I was wondering about the cost basis in the irrevocable trusts.

I had heard something about the home retaining the origonal cost basis of the day it went into the trust and keeping that basis . when passed on to the kids when it came out of a particular trust but i missed the beginning of the conversation.
 
mathjak107 said:
MARTH........
I was wondering about the cost basis in the irrevocable trusts.

I had heard something about the home retaining the origonal cost basis of the day it went into the trust and keeping that basis . when passed on to the kids when it came out of a particular trust but i missed the beginning of the conversation.

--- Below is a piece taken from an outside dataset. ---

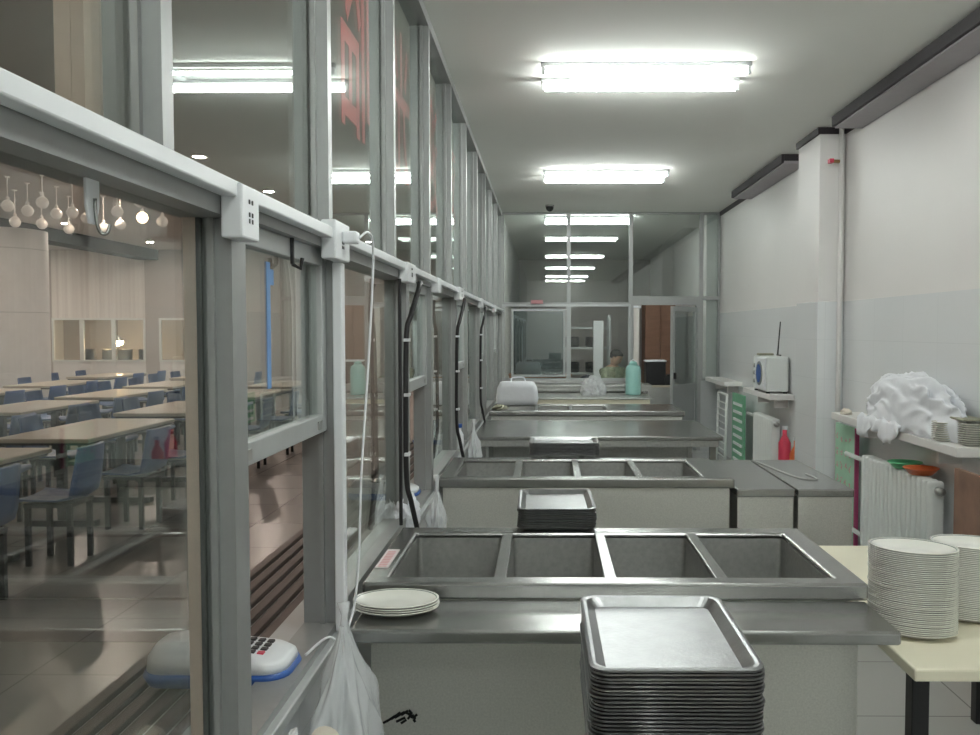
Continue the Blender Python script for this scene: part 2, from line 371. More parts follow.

This stuff gets messy, I probably shouldn't have touched it in my previous post, which had too general to be helpful.  To illustrate, say you have assets go into a trust when you die and the assets are part of your taxable estate.  The basis will be the value at your death.  Say that your wife gets income from the trust and when she dies, the trust assets are distributed to the kids.  What happens if the trust increasedin value?  I think that capital gains could be trapped in the trust and taxes might have to be paid on those gains.

I am not sure about this stuff, and the answers depend on how and what kind of trust you set up.  But depending on the situation, the answer to your question could be yes.

There was an entire semester course in law school on taxation of trusts and estates. 
 
I had a feeling it was far more complicated than the usual advice of throwing the house in a trust to avoid probate expenses. Maybe the probate expenses may be cheaper than not getting a stepped up basis for the kids .
Interesting research project for someone who may have time.


MARTHA note the caps and spaces ? proud?